Texas A&M — The Aggies have the most significant defensive regression in the SEC

My biggest issue with putting A&M as a preseason top-5 team is the defensive turnover. Specifically, turnover in the front 7. DeMarvin Leal, Jayden Peevy, Michael Clemons, Aaron Hansford and Tyree Johnson are gone. That’s why A&M ranks No. 91 in percentage of returning production, and that doesn’t even include the loss of defensive coordinator Mike Elko. As promising as that historic 2022 class is, especially on the defensive line, I’m not expecting all of those guys to step in and dominate like their predecessors did. Part of this prediction is because A&M has so far to fall. It was the No. 3 group in America last year. A&M could fall by 35 spots in and still be a top 1/3 group in FBS. I could see the Aggies’ defense regressing by about a touchdown per game and being much less steady than the 2021 unit was.

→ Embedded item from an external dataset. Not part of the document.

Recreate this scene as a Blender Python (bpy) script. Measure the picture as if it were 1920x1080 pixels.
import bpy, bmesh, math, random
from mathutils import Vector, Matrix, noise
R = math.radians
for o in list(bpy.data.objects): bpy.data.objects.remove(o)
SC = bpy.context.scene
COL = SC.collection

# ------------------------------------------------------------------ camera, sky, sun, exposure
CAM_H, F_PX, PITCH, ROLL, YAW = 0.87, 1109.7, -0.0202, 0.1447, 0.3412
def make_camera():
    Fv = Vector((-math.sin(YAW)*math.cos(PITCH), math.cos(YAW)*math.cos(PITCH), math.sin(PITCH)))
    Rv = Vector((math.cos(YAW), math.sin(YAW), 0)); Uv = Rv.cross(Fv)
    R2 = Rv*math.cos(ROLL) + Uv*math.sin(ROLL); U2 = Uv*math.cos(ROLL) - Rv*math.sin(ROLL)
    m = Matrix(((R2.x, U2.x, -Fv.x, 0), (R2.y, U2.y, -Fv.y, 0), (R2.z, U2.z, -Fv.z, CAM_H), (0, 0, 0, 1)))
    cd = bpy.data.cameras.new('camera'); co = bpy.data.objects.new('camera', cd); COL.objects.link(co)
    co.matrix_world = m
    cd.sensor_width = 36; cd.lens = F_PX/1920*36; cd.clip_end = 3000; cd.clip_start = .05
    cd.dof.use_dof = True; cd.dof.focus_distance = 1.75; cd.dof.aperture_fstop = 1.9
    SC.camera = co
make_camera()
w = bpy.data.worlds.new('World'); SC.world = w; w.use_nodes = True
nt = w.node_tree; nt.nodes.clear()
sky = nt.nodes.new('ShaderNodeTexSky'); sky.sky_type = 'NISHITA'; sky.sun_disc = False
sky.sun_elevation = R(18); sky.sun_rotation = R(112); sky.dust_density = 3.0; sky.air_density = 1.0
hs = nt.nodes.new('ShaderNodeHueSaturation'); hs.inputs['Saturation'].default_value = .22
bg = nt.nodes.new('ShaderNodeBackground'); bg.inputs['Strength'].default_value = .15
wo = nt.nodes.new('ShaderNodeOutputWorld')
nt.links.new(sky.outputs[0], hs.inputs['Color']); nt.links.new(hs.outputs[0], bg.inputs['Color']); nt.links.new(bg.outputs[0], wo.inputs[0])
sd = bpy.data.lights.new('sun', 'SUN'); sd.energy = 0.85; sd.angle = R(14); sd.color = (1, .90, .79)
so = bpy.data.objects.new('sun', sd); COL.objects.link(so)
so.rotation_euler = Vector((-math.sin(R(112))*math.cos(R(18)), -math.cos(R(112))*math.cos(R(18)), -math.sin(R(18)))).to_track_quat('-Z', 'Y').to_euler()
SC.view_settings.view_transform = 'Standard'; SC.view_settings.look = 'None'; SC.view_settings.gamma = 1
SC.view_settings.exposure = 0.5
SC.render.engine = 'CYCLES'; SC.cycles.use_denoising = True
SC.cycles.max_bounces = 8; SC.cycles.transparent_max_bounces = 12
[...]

Vanderbilt — Vandy won’t finish last in the SEC in any of the 4 major defensive categories

Hey! Those are kind words, no? To be clear, we’re talking scoring defense, total defense, passing defense and run defense. Last year, Vandy’s SEC finishes in those categories were:

  • Scoring defense: No. 14
  • Total defense: No. 14
  • Passing defense: No. 13
  • Run defense: No. 13

So what’s to say Vandy will improve defensively? I could sell you on what I saw in the spring game with what appeared to be a better pass rush than the group who had 9 sacks last year. Or I could simply say that I have some faith in Clark Lea’s development. Without massive turnover and a scheme change like he had in 2021, Lea should see those impact plays on a more frequent basis. In addition to just those 9 sacks, Vandy only recovered 3 fumbles. I gotta think both of those areas improve and Vandy will at least have a pulse defensively in Year 2.